Illinois Homeowners Celebrate a Win with New Policy

Illinois Homeowners Celebrate a Win with New Policy

Geraldine Tyler, a 94-year-old grandmother residing in Minnesota, faced a harsh reality in 2010 when she fell behind on property taxes for her one-bedroom condo. Tyler had moved into a senior living apartment, and the subsequent financial strain resulted in her inability to keep up with tax payments. In an action that has sparked national outrage, Hennepin County seized Tyler’s property, sold it for $40,000, and kept the $25,000 surplus, instead of returning it to her.

Unfortunately, Tyler is not an isolated case. A study conducted by the Pacific Legal Foundation between 2014 and 2021 revealed startling statistics: a total of 8,950 homes and an astonishing $860 million in life savings were stripped away due to home equity theft by local governments nationwide. In Illinois alone, at least 3,539 homes were confiscated, resulting in an average loss of 85% of the homeowners’ equity, amounting to $303 million.

In Illinois, the legal structure enables private tax buyers to pay government taxes on behalf of delinquent homeowners. These buyers can then either collect the debt along with interest from the property owners or sell the property outright if the homeowners continue to default on payments for over two and a half years. In May 2022, Cook County announced plans to sell tax debts on 37,000 properties with unpaid taxes. Shockingly, nearly 20,000 of these properties had tax debts under $1,000.

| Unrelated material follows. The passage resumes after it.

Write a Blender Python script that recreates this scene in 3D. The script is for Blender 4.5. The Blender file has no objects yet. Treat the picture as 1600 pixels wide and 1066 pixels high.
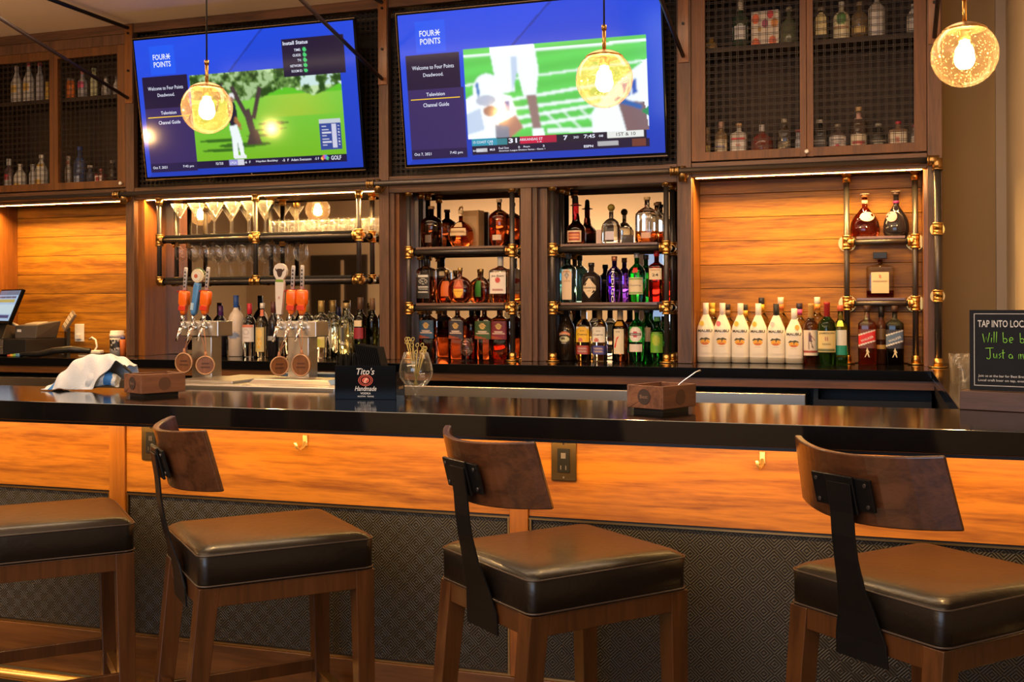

Groups like the Illinois Policy Institute lent their support to the Pacific Legal Foundation’s legal battle. Their collective efforts paid off on May 25 when the U.S. Supreme Court unanimously ruled in favor of Geraldine Tyler, affirming that the $25,000 in surplus funds from her home’s sale should be returned to her.

Although the landmark ruling was a win for Tyler, there are still 19 other states, along with Washington D.C., where similar laws exist. The Pacific Legal Foundation is pushing forward, sending formal letters on May 30 to these states and the nation’s capital, demanding revisions to state laws to align them with the Supreme Court’s decision. Nebraska has already responded positively, passing Legislative Bill 727, which stipulates that taxpayers are entitled to any surplus funds and can even allocate them toward future taxes.

In Illinois, where the highest number of homes was seized and where residents lost the most equity, the situation remains dire. If lawmakers fail to act, the door is now open for taxpayers to sue to recover their equity. “A taxpayer who loses her $40,000 house to the State to fulfill a $15,000 tax debt has made a far greater contribution to the public fisc than she owed,” Chief Justice John Roberts eloquently summarized in his decision.

With some of the highest property taxes in the nation, Illinois residents, particularly those who are economically disadvantaged, remain vulnerable to losing substantial home equity if they miss a tax payment. Tyler’s case should act as a catalyst for legislative change not just in Illinois but across the nation, to put an end to this exploitative practice.